Tetro
Hasta ahí llega el joven marinero Benjamín Tetrocini (Alden Eherenreich) en busca de Angelo (Vincent Gallo), el hermano mayor que dejó Nueva York y el hogar paterno diez años atrás, prometiendo regresar algún día. En su nueva tierra de exilio elegido, Angelo ha decidido cambiar de nombre y borrar todo recuerdo de su familia, en especial el de su padre, el renombrado compositor Eric Tetrocini, que alguna vez le arrebató su primer amor adolescente. Angelo es ahora un escritor frustrado que se hace llamar Tetro y que fue desdeñado alguna vez por una autoridad de la crítica, Alone (Carmen Maura), matriarca local de las letras. El hombre vive rumiando su rencor parricida, negándose a proseguir su obra de dramaturgo, ocupándose de trabajos escénicos menores, y culpándose también por la muerte accidental de su madre. Todo en un melancólico retiro bohemio al lado de la generosa y muy paciente Miranda (Maribel Verdú).
¿Cómo puede Bernie, el cariñoso hermano menor visitante, convivir con este hombre amargado que continuamente lo rechaza y le asesta sus humores cambiantes y sus azotes existenciales? Ése es uno de los principales enigmas de la cinta.
Hay muchos más.
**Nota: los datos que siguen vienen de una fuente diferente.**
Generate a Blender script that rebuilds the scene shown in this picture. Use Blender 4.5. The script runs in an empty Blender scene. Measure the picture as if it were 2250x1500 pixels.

Coppola presenta la historia como una variación de aquel viejo conflicto de hermanos en La ley de la calle (Rumble fish), y en materia de representación escénica persiste el elaborado recurso a la fotografía en blanco y negro que alterna las transiciones temporales con un color intenso, para desembocar en un gran final de barroquismo desquiciado.
Tetro se presenta como una búsqueda artística, pretendidamente novedosa (el regreso del director, se dice, a su fuente original de artista independiente), pero en realidad naufraga en laberintos discursivos muy cercanos al sicoanálisis más burdo (incesto subliminal, parricidio), con irrefrenable catarsis emocional y un auténtico bazar de referencias culturales que van de Tennesse Williams a Pirandello, de Orson Welles a Fellini, y del cine de Powell/Pressburger a la tragedia griega.
Gran drama familiar, tormentosa revelación final, cóleras encendidas, rencores apenas soterrados, envidias destructoras, todo un catálogo de las pasiones truculentas dignas de un folletín de director principiante que se resuelve en melodrama de Atridas llorosos en un viaje terminal a la Patagonia.
Nadie negará la solvencia de Coppola para recrear atmósferas delirantes en escenarios inesperados y conducir la narración de modo impecable por los vericuetos más caprichosos. Pero, en el caso de Tetro, cinta escrita por él después de un largo silencio como guionista, ¿qué atractivo puede tener pasar del realismo o de la fantasmagoría más sugerente a las simplezas y desbordamientos de un barroquismo que mucho tiene de autoparodia y esnobismo cultural?
Es una ironía que Sofía Coppola comience hoy a describir con sobriedad y mayor tino artístico los ambientes y marasmos existenciales que tanto interesan a su padre. Habría sido sin duda interesante ver un making off suyo, una incursión tras bambalinas, de este crepuscular Tetro.